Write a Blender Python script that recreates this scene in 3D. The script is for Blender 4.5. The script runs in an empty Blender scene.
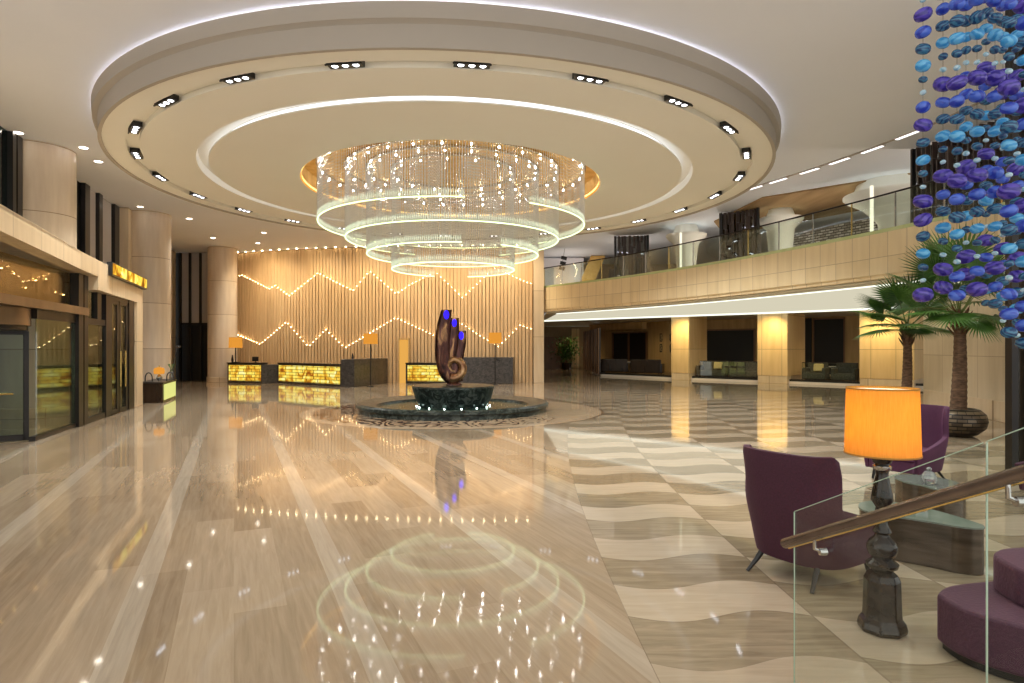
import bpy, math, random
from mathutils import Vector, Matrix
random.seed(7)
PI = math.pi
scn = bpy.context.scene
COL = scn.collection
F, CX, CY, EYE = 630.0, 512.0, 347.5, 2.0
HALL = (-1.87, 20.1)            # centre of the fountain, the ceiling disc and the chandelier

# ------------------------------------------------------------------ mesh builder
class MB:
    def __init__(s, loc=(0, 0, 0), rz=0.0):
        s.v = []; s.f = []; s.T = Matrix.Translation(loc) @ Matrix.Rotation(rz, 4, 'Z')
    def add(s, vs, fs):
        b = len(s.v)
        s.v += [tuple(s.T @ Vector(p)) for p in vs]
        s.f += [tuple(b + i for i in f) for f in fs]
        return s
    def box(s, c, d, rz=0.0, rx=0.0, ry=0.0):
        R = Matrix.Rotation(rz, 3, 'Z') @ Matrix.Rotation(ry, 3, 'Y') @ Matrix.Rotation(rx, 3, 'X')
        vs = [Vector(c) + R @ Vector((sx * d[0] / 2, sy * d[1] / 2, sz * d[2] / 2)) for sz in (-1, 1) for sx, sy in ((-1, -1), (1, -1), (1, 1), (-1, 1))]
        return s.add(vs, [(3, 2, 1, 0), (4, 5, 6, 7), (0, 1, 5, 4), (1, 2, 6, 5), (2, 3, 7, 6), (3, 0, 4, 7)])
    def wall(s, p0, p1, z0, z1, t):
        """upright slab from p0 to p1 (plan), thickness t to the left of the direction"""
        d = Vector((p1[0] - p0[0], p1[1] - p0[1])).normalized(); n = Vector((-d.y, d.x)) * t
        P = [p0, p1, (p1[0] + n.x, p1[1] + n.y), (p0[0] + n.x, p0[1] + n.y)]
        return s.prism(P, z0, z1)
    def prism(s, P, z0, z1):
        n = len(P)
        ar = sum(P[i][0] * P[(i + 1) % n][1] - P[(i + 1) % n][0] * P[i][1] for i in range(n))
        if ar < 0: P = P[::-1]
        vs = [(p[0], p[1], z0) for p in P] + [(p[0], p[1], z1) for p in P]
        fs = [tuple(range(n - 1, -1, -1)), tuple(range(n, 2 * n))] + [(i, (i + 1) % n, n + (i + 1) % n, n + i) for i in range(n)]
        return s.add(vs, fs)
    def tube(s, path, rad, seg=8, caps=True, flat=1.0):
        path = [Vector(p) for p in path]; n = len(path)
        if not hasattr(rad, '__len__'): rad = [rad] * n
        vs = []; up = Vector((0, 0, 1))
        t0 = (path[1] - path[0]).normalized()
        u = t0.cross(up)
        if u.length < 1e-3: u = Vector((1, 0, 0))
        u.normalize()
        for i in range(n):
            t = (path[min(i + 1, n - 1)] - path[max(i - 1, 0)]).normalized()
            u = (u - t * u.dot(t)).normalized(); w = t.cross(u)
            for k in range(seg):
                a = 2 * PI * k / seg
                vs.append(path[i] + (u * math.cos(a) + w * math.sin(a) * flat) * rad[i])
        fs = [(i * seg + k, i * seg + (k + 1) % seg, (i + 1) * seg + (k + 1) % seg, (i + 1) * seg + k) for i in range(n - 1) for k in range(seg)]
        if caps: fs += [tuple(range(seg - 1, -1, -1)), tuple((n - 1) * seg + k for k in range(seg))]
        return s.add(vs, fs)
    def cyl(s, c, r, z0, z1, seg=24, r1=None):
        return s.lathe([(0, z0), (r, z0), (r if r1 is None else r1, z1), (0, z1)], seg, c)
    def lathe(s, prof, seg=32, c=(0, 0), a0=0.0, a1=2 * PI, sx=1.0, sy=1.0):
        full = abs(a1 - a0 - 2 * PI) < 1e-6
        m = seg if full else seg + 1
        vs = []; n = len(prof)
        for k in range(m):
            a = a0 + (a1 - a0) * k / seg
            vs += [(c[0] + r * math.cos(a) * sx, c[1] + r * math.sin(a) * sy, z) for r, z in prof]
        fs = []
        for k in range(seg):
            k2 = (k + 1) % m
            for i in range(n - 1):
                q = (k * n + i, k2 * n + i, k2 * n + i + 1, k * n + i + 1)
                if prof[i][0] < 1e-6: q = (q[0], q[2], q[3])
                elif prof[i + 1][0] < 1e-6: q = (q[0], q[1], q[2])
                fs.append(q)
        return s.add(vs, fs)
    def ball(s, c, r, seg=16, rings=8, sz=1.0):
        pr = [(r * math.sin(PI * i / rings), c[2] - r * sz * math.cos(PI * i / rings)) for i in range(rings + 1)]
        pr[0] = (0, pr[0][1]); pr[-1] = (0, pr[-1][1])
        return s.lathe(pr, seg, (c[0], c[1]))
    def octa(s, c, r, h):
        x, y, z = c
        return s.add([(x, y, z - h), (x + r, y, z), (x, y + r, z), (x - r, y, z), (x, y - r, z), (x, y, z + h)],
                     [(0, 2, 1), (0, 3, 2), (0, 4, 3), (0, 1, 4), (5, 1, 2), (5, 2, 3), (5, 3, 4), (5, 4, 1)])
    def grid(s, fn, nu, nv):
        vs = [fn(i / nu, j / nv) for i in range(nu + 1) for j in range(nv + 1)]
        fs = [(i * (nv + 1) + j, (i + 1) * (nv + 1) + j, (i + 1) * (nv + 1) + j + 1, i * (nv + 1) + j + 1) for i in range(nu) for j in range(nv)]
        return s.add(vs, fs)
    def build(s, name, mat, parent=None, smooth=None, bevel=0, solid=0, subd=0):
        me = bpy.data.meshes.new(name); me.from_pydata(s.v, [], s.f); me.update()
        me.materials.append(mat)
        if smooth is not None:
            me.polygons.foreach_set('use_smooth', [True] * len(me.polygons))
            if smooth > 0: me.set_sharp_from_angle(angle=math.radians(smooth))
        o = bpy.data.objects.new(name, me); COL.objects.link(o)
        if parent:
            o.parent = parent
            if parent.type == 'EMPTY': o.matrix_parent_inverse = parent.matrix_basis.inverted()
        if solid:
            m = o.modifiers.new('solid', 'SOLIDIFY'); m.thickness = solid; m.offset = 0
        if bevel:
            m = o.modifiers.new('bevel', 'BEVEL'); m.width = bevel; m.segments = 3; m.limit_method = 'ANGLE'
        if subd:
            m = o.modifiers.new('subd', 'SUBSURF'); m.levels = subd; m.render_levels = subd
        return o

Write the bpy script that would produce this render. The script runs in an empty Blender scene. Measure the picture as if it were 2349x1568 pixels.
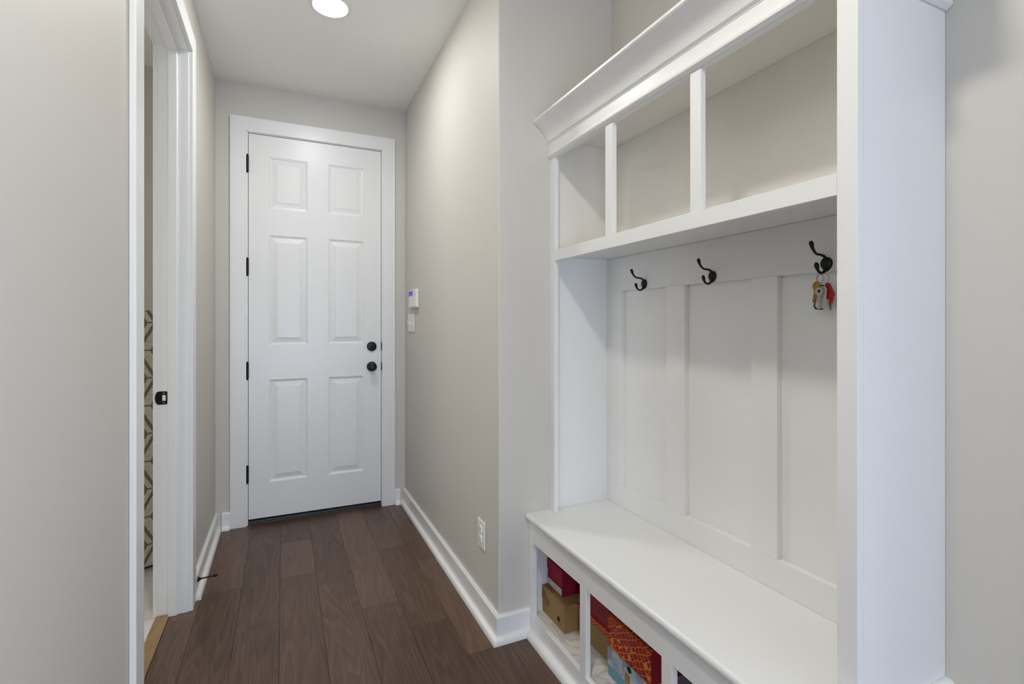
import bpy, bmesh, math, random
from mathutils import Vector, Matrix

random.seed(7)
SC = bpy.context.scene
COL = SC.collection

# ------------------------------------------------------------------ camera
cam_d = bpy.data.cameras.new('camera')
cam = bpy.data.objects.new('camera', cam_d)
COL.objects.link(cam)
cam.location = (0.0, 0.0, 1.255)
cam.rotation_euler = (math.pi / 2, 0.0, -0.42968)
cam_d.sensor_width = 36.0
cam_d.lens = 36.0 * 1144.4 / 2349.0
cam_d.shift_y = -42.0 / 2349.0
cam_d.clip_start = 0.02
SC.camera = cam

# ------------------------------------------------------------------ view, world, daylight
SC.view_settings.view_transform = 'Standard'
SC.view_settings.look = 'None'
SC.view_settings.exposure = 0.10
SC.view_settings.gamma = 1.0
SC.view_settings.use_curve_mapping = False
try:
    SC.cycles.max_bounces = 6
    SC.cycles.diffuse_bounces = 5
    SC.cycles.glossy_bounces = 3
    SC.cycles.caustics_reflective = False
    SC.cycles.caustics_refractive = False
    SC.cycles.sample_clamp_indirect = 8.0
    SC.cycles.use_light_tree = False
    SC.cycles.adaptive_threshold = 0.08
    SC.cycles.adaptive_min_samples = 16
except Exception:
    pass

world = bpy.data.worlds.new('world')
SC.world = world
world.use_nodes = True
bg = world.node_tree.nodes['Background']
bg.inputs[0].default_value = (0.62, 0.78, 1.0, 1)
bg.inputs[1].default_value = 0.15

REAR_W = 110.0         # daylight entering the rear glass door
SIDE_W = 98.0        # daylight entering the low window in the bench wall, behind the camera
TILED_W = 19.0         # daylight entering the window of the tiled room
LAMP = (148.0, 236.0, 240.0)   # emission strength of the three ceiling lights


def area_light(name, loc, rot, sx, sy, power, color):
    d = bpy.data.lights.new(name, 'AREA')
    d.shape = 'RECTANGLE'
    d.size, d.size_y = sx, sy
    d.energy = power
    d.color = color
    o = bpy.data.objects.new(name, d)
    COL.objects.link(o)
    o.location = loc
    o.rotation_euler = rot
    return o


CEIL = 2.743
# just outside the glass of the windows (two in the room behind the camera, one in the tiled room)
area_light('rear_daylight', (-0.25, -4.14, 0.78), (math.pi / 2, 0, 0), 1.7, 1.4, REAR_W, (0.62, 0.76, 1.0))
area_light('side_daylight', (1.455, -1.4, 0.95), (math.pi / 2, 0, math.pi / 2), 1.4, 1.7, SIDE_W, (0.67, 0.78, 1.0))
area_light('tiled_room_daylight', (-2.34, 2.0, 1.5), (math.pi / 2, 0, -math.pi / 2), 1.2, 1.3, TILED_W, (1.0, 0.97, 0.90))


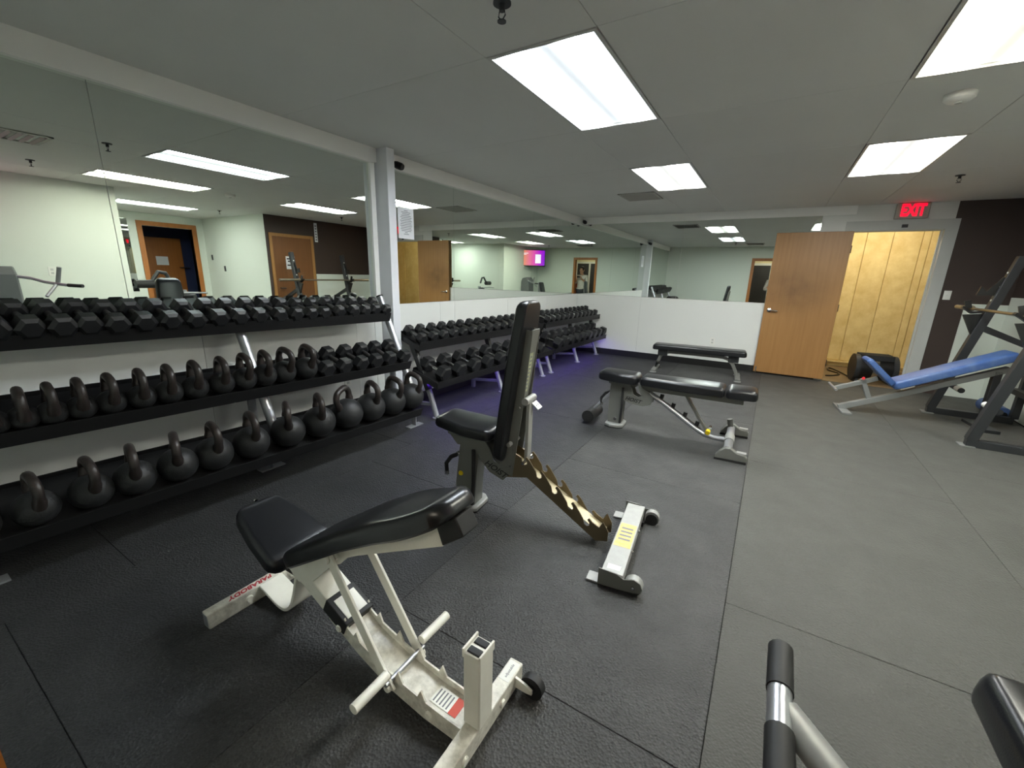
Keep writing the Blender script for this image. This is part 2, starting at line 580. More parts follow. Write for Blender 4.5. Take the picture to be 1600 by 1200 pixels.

******

(WORK TO BE COMPLETED) Quote the data above exactly from the line with "Write the bpy" to the line with "bg.inputs[1].default_value = 0.15", both ends counted, and nothing else. Pictures don't go in.

(FINAL RESULT)
Write the bpy script that would produce this render. The script runs in an empty Blender scene. Measure the picture as if it were 2349x1568 pixels.
import bpy, bmesh, math, random
from mathutils import Vector, Matrix

random.seed(7)
SC = bpy.context.scene
COL = SC.collection

# ------------------------------------------------------------------ camera
cam_d = bpy.data.cameras.new('camera')
cam = bpy.data.objects.new('camera', cam_d)
COL.objects.link(cam)
cam.location = (0.0, 0.0, 1.255)
cam.rotation_euler = (math.pi / 2, 0.0, -0.42968)
cam_d.sensor_width = 36.0
cam_d.lens = 36.0 * 1144.4 / 2349.0
cam_d.shift_y = -42.0 / 2349.0
cam_d.clip_start = 0.02
SC.camera = cam

# ------------------------------------------------------------------ view, world, daylight
SC.view_settings.view_transform = 'Standard'
SC.view_settings.look = 'None'
SC.view_settings.exposure = 0.10
SC.view_settings.gamma = 1.0
SC.view_settings.use_curve_mapping = False
try:
    SC.cycles.max_bounces = 6
    SC.cycles.diffuse_bounces = 5
    SC.cycles.glossy_bounces = 3
    SC.cycles.caustics_reflective = False
    SC.cycles.caustics_refractive = False
    SC.cycles.sample_clamp_indirect = 8.0
    SC.cycles.use_light_tree = False
    SC.cycles.adaptive_threshold = 0.08
    SC.cycles.adaptive_min_samples = 16
except Exception:
    pass

world = bpy.data.worlds.new('world')
SC.world = world
world.use_nodes = True
bg = world.node_tree.nodes['Background']
bg.inputs[0].default_value = (0.62, 0.78, 1.0, 1)
bg.inputs[1].default_value = 0.15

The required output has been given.